LOS ANGELES — Hundreds of thousands of people are impacted by multiple Los Angeles wildfires, which have prompted evacuations, destroyed homes and businesses, and has now reached broadcast towers offering signal for radio and televisions in the area.
The fire crawled up Mt. Wilson in the San Gabriel Mountains Thursday afternoon. The mountain hosts broadcast towers which transmit the feeds of many local news companies and radios.
The towers provide coverage to Pasadena, Los Angeles, San Gabriel Valley, Southern San Fernando Valley and Orange County, according to Mobile Relay, an airtime provider specializing in two-way radio communications.
According to a representative from Mobile Relay, “it’s a possibility, not a probability” that the towers or signals go down, but if they do, it could impact anyone from semi-truck drivers and ambulances using radios to broadcast stations and more.
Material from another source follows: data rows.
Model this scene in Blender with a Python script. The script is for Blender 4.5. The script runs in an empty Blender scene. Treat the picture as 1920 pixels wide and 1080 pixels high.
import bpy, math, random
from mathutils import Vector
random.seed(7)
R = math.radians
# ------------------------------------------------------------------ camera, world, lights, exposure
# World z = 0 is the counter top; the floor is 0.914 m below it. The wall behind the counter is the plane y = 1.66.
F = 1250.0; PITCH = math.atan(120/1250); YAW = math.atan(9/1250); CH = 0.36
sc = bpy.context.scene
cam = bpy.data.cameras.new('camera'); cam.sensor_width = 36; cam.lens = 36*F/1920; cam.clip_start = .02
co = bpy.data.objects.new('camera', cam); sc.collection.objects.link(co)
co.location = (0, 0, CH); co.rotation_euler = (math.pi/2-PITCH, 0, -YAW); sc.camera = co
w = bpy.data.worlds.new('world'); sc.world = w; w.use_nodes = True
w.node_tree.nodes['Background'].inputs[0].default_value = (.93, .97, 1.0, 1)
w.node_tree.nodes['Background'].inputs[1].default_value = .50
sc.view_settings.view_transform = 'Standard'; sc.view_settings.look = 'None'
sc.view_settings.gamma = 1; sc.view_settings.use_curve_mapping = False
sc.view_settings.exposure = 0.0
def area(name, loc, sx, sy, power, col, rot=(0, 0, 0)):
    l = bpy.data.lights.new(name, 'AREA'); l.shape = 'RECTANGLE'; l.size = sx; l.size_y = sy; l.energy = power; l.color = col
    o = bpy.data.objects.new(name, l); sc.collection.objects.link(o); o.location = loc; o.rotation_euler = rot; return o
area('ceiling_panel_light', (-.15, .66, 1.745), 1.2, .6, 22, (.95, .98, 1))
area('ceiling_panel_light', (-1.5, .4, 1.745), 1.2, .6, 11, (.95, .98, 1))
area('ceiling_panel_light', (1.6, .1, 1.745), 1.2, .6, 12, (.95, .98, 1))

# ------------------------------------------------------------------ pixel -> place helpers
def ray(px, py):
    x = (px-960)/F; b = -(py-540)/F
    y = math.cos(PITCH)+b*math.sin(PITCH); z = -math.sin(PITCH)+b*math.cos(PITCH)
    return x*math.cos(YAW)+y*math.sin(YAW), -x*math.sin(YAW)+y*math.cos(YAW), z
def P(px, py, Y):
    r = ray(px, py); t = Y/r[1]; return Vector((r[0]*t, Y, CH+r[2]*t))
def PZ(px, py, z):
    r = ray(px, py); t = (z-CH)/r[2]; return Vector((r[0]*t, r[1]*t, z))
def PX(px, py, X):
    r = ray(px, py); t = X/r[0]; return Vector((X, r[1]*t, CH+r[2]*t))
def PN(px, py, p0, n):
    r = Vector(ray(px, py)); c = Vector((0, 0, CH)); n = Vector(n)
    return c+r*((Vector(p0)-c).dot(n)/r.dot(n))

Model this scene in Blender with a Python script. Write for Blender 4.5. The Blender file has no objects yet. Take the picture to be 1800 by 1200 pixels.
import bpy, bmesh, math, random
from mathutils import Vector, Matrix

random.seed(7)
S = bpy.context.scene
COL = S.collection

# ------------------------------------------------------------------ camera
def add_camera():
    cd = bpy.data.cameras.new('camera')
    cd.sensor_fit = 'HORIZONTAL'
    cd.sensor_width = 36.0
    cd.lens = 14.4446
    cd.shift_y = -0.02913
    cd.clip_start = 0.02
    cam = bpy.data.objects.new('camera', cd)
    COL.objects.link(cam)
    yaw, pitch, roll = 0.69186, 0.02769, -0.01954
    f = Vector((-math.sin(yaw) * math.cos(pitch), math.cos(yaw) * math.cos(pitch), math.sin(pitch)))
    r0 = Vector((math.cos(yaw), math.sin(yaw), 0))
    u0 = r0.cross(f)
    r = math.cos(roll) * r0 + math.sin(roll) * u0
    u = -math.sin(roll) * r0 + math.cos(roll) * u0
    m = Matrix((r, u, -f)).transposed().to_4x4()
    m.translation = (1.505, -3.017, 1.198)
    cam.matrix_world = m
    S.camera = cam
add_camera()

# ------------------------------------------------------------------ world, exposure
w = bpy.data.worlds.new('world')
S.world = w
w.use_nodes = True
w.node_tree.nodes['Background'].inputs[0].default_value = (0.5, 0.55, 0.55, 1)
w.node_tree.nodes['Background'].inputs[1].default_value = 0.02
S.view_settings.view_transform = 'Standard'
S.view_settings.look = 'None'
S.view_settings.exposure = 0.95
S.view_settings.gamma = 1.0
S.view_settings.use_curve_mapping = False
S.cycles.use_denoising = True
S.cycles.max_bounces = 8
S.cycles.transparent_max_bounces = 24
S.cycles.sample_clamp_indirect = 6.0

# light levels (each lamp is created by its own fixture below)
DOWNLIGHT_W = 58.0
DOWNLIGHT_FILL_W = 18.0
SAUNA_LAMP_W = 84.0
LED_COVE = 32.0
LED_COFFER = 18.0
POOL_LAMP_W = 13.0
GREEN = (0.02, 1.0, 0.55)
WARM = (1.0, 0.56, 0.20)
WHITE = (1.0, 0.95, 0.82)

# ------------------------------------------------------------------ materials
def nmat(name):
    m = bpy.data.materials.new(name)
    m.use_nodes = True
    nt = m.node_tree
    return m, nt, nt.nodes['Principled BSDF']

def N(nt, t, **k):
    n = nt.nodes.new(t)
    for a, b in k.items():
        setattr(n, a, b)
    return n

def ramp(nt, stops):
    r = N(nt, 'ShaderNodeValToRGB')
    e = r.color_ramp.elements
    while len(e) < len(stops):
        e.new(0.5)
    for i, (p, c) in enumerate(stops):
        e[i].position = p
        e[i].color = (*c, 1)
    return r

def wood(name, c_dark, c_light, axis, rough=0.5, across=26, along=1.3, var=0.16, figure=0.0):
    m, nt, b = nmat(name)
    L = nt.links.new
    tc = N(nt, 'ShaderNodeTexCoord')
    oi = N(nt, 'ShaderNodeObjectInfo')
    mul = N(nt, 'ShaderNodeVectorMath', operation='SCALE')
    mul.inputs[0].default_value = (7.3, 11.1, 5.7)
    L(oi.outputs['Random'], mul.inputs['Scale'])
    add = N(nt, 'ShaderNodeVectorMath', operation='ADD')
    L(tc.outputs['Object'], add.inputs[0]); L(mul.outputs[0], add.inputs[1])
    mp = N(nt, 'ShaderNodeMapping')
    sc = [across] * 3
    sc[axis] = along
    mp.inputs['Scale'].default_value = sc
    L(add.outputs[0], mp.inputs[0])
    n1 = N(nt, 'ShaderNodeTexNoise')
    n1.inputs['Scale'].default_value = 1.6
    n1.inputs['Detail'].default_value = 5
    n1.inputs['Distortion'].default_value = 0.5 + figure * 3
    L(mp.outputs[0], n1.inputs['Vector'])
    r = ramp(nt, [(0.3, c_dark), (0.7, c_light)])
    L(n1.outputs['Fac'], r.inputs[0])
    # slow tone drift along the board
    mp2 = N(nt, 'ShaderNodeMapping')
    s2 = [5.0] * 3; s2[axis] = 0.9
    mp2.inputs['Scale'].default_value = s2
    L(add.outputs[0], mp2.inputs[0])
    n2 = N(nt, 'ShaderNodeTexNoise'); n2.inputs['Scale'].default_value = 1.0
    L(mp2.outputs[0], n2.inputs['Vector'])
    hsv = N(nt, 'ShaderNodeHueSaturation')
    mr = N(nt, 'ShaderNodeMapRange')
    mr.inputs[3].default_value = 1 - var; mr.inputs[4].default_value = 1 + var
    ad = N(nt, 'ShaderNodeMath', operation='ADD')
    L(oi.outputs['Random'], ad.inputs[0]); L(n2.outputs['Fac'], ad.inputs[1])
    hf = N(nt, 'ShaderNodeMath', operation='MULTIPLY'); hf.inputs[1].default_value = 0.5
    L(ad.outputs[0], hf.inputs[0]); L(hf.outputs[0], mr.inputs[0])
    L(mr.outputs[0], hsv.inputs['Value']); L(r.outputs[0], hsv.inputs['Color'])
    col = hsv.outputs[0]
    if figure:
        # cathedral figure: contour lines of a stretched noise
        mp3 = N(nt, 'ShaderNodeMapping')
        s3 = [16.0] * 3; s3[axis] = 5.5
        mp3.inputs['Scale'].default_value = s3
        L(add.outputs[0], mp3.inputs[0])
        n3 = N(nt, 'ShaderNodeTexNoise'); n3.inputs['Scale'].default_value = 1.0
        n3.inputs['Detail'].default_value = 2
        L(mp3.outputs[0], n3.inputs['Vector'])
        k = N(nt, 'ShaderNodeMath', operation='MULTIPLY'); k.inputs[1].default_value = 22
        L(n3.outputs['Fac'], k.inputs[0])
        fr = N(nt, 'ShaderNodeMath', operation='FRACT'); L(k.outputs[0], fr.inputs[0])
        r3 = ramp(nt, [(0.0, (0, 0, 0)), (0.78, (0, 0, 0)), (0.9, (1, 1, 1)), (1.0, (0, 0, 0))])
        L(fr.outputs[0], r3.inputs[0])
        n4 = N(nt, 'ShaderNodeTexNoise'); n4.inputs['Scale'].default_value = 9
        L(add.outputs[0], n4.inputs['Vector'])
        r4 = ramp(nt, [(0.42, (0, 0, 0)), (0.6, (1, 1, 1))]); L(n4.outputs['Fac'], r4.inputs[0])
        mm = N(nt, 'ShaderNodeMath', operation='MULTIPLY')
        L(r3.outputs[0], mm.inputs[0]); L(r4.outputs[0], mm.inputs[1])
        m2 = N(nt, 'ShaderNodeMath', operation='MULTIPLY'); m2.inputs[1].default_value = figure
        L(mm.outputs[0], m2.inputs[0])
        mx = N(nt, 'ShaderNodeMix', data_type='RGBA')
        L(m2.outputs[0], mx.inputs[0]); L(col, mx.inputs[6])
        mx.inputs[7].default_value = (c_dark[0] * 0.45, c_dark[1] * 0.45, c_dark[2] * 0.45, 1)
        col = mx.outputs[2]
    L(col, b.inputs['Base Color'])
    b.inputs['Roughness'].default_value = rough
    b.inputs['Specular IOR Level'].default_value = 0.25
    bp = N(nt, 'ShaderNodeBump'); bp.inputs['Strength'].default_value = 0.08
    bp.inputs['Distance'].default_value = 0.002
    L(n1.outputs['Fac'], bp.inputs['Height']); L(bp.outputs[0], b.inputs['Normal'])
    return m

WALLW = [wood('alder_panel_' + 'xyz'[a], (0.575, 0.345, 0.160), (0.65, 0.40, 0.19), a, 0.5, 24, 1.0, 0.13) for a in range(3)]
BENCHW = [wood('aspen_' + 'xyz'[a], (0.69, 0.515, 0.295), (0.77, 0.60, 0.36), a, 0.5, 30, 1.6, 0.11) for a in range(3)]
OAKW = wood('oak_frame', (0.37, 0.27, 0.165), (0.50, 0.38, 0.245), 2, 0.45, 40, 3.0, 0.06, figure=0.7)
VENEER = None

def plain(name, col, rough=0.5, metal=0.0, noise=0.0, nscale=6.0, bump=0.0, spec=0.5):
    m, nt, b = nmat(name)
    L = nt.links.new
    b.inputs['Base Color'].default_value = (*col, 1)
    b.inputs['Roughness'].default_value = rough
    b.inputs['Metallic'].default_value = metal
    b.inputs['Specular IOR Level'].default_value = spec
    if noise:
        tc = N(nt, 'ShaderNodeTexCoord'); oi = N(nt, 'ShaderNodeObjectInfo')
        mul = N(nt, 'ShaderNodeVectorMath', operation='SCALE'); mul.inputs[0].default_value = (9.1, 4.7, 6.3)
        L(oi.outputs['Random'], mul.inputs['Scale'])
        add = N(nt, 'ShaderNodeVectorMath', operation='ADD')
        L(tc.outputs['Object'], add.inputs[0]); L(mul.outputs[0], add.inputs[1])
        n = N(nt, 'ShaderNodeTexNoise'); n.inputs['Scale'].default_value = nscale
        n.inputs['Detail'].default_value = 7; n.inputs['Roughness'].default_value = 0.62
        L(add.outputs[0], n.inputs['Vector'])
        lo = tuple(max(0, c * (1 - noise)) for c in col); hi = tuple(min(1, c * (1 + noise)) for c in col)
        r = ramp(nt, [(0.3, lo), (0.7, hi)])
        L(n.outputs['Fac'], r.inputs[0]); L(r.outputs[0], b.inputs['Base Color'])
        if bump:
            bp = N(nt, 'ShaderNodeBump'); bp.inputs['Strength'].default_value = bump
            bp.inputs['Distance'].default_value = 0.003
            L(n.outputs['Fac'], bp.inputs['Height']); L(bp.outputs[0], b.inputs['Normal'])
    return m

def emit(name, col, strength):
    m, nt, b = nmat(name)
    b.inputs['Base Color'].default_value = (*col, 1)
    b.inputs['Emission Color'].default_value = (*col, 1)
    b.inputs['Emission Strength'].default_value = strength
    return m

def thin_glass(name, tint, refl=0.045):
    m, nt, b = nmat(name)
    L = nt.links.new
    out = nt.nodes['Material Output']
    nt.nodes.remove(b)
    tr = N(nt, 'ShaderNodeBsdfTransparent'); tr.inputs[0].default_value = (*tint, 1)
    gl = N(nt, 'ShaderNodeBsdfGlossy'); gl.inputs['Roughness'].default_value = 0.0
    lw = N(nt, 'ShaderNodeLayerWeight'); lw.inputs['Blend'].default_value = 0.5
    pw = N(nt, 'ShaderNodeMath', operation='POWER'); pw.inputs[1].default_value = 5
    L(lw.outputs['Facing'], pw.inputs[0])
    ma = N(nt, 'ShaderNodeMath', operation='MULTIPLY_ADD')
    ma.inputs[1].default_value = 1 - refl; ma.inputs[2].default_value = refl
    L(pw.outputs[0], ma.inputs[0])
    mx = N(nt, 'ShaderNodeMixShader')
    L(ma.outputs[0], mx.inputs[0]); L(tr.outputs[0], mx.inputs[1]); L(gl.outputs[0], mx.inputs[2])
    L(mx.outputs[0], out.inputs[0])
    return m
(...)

These buildings are made to withstand the elements, the representative added, oftentimes made up of cinderblocks and metal instead of flammable resources.
The towers are made of metal which makes them likelier to withstand the fires, but “the feed lines, which are the transmission medium the signal goes through, could be destroyed due to the heat.”
Power is out for many in the region, but these towers often have generators and shouldn’t be impacted negatively by that alone.
Television transmitters for the Los Angeles Metropolitan area are located on Mount Wilson or the nearby Mt. Harvard. While stations oftentimes have their own broadcast towers near their building, the mountain towers help expand the signal.
The fire traveled through Mt. Harvard Wednesday and Mobile Relay could not confirm any outages. There have been no reported outages to radio or broadcast signals from either tower as of publishing.
The mountain also hosts the historic Mount Wilson Observatory.
“There are firefighters on the grounds but the power is out at the Observatory so communication is limited,” the Mount Wilson Observatory said in a social media post Thursday afternoon.
Most of the staff at the mountain-top observatory had already evacuated, it said in an earlier post. Their website and cameras are down.